In un contesto di generale flessione della domanda estera (-1,7% nel primo trimestre), le vendite agroalimentari si muovono in controtendenza e guadagnano circa 2 punti percentuali su base annua, arrivando a sfiorare nei primi tre mesi del 2016 quasi 9 miliardi di euro. Qualora tale trend fosse confermato a fine anno, il valore di prodotti agricoli, cibi e bevande Made in Italy esportati nel mondo avvicinerebbe i 38 miliardi di euro. È questa la lettura dell’Ufficio Studi della Cia-Agricoltori Italiani degli ultimi dati Istat sul commercio estero diffusi oggi.
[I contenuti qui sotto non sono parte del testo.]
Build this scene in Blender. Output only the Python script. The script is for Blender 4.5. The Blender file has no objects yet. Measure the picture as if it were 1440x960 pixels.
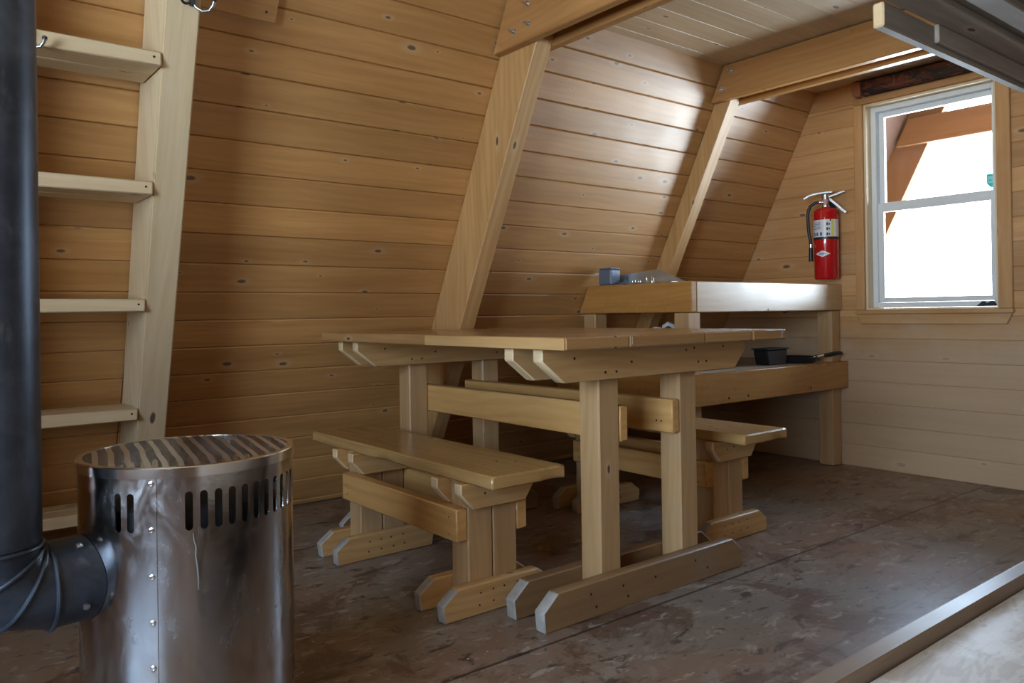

Con un valore superiore ai 5,9 miliardi di euro -osserva la Cia- lo sbocco comunitario continua a rappresentare la principale meta delle esportazioni nazionali (la Germania si è confermata la prima destinazione, seguita da Francia e Regno Unito) mentre, in termini di crescita tendenziale, è il mercato Usa a far registrare una delle performance trimestrali più significative (+4,4% per i prodotti alimentari e +23% quelli agricoli). Sul fronte russo, invece, nonostante una ripresa relativa delle esportazioni agricole nell’intervallo gennaio-marzo 2016, rispetto al periodo pre-embargo, l’agroalimentare Made in italy si è più che dimezzato e ha perso circa 83 milioni di euro.
"I numeri positivi sul commercio estero -commenta il presidente nazionale della Cia Dino Scanavino -assumono una connotazione ancora più importante se si considera che la crescita è stata trainata da mercati strategici, sia nell’area Euro che negli Stati Uniti. Le aziende agricole italiane dimostrano ancora una volta di essere pronte alla sfida dei mercati internazionali, fornendo il loro contributo alla bilancia commerciale estera. Ma la positiva performance delle esportazioni di inizio anno deve rappresentare un punto di partenza e non essere visto come un arrivo. L’ambizioso traguardo di 50 miliardi di esportazioni agroalimentari entro il 2020 -continua Scanavino- passa necessariamente attraverso il maggior protagonismo delle imprese agricole e la centralità del proprio ruolo all’interno delle dinamiche di filiera".
Di pari passo "occorrono risposte sul fronte commerciale e diplomatico, a partire dalla risoluzione della crisi russa che sta penalizzando fortemente le nostre produzioni e che, in vista dell’approssimarsi della campagna estiva, rischia di aggravarsi ulteriormente. Se non si lavora urgentemente in questa direzione -conclude il presidente della Cia- i risultati positivi sui mercati esteri rischiano di veder vanificati i loro effetti e le potenzialità di restare inespresse".